Of all the lines in the material, how many contain the word "scene"? State the number alone.

┄┄┄┄┄┄

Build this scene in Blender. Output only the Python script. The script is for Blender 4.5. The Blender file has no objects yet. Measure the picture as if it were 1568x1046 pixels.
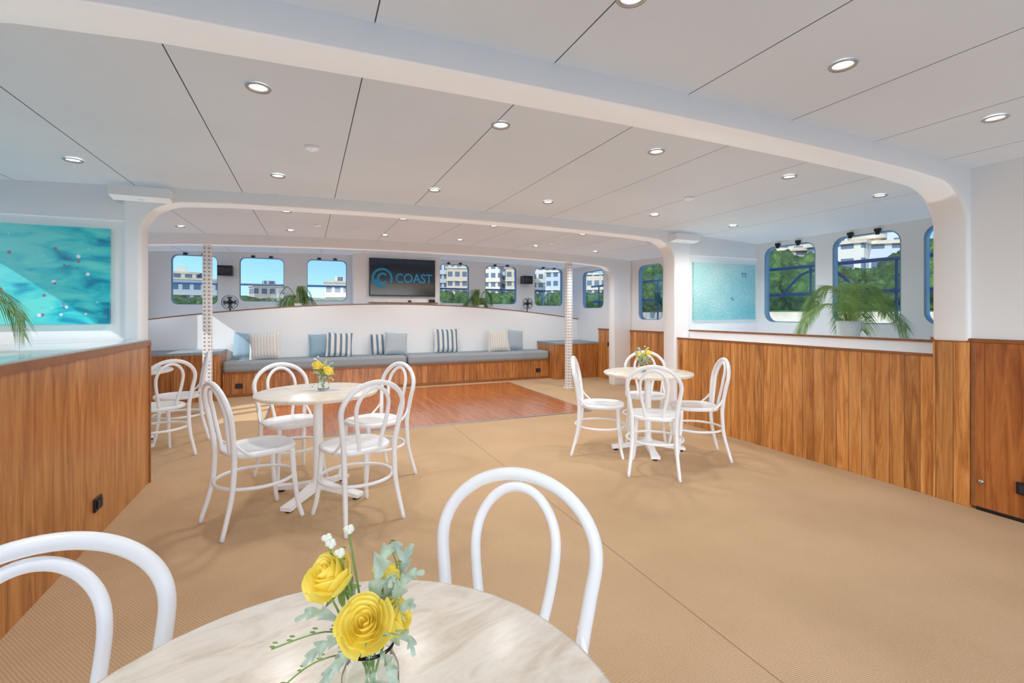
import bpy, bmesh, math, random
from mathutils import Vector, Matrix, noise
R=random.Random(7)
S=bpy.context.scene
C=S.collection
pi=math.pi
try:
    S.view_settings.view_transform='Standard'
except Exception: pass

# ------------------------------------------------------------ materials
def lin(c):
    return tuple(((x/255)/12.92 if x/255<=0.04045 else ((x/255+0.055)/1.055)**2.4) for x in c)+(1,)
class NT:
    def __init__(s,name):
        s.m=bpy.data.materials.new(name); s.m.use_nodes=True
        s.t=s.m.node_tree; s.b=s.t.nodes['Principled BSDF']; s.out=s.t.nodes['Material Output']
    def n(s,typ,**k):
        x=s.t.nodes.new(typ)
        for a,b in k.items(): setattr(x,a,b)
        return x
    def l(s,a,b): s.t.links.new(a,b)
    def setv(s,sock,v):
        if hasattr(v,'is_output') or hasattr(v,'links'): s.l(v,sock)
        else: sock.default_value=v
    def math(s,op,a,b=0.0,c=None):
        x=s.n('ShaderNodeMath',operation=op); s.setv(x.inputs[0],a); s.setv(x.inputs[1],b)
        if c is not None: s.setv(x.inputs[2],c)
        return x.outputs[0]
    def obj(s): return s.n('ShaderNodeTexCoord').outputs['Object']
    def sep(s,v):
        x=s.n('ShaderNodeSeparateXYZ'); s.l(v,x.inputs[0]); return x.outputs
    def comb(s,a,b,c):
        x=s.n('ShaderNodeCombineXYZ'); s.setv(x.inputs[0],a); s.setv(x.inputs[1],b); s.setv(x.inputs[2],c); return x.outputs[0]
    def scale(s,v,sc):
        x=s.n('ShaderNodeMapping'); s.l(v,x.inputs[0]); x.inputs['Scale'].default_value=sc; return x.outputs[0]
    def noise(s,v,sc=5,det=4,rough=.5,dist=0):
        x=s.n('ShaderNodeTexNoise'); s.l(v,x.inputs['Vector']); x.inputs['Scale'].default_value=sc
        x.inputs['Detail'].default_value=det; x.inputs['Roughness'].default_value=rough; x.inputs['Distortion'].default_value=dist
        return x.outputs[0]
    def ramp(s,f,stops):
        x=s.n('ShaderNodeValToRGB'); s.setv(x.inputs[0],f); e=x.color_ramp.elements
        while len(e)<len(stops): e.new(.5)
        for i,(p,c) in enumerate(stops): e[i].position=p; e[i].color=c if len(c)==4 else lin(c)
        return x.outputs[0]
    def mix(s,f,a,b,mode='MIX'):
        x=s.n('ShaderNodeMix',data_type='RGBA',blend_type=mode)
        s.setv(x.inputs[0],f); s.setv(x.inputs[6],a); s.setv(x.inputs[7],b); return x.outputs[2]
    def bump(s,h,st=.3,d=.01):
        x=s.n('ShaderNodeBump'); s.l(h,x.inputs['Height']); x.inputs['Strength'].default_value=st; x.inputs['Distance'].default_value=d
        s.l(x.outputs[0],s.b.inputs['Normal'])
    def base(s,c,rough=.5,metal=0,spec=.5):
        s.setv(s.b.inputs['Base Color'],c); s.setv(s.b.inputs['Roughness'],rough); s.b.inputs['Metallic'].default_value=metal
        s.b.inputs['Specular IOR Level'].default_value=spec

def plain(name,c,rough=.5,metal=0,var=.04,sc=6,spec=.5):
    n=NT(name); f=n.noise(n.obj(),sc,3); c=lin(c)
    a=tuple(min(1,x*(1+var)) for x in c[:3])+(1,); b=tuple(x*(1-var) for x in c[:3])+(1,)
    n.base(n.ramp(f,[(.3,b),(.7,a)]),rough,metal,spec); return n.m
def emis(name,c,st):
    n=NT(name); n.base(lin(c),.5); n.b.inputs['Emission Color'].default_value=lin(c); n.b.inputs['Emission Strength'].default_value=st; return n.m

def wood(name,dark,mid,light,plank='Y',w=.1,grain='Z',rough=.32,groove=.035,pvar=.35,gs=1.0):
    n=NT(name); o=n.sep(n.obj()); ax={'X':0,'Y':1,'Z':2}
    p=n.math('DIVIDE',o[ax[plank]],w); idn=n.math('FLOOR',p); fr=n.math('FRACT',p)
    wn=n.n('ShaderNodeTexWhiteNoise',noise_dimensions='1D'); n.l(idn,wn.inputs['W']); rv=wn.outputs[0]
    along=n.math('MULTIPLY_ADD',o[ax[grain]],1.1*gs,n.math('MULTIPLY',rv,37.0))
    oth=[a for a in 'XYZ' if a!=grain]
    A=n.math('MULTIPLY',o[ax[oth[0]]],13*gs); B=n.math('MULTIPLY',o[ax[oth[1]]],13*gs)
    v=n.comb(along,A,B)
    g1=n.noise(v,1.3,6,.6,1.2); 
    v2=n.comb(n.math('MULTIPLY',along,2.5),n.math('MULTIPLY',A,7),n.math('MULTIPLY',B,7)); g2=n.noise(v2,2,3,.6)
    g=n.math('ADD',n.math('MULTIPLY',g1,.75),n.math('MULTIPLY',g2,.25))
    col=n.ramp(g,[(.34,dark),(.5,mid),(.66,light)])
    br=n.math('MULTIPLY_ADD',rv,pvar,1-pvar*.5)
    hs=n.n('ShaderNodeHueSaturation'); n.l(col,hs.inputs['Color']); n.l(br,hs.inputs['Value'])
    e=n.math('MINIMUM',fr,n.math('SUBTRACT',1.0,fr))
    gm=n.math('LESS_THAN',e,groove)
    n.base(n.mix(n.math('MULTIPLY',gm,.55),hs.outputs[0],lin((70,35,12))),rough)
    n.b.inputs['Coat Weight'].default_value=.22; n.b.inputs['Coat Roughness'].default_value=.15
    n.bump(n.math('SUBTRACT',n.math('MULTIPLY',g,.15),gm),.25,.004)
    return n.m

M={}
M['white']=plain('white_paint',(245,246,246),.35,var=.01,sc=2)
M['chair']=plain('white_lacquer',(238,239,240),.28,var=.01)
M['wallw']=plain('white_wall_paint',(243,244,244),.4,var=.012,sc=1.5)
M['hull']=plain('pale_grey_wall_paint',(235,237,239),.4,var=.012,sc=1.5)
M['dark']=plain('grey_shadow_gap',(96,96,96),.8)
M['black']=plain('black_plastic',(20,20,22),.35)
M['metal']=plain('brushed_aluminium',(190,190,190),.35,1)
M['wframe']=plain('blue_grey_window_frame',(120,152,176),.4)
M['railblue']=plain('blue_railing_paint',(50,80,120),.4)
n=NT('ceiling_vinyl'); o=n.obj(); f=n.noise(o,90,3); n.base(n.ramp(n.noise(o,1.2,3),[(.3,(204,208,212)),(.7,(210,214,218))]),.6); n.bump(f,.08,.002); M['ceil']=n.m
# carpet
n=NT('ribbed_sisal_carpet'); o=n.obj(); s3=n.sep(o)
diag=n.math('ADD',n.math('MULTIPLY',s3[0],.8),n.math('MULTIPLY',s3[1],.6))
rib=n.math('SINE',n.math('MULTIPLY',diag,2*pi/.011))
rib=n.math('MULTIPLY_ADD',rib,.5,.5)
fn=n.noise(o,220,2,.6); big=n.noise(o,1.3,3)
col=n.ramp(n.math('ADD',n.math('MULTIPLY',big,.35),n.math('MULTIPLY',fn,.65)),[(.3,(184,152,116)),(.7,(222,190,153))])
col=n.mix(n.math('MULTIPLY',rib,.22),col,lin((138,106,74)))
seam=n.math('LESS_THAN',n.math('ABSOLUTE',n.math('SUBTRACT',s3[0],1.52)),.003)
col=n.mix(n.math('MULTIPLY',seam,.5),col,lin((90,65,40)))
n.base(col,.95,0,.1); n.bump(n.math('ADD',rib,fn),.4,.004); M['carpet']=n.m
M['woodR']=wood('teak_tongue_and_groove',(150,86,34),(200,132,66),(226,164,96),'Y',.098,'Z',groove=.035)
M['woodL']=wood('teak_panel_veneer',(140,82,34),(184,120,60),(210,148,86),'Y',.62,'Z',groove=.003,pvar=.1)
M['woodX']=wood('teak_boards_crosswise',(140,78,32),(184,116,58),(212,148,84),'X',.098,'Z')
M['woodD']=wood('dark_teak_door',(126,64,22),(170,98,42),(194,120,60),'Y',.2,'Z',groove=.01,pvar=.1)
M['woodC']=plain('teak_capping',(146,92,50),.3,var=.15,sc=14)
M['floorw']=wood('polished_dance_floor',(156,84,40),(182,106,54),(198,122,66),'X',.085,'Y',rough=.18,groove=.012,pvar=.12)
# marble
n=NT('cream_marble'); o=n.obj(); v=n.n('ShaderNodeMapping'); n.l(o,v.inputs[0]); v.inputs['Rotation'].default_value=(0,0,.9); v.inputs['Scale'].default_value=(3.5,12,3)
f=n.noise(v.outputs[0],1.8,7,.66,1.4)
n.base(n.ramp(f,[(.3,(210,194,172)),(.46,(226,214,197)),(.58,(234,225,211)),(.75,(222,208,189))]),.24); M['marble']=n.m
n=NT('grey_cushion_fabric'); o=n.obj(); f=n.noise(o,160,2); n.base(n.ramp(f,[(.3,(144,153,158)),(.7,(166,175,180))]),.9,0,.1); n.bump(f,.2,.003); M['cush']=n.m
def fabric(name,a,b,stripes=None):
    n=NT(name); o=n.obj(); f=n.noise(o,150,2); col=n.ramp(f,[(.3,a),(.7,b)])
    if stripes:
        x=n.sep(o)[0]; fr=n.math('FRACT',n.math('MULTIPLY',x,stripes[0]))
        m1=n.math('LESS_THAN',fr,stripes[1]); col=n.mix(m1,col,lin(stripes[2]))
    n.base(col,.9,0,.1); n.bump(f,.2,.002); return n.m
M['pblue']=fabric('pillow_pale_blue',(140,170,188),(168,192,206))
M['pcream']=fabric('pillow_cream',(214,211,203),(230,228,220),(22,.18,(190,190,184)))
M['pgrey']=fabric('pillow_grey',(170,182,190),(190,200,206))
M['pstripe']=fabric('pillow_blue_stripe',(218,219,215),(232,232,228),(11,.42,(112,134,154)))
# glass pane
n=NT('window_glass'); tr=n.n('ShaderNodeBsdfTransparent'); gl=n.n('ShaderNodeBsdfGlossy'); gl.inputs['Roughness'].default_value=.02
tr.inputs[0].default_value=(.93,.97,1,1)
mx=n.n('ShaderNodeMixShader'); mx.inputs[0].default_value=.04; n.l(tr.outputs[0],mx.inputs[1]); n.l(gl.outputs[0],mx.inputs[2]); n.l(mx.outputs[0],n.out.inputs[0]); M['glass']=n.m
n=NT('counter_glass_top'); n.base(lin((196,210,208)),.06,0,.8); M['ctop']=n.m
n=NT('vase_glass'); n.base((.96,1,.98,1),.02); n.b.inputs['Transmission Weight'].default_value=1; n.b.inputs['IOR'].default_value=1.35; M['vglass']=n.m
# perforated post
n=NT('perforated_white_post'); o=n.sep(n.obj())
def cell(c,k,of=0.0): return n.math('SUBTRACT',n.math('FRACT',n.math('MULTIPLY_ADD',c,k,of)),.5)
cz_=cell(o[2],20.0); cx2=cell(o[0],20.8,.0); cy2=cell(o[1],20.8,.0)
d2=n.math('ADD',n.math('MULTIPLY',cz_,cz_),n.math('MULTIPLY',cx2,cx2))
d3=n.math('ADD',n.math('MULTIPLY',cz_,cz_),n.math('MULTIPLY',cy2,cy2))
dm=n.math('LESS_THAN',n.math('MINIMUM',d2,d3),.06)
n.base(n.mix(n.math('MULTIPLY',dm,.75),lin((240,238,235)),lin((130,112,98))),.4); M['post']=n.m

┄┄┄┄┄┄

SOLUTION TO THIS TASK:
2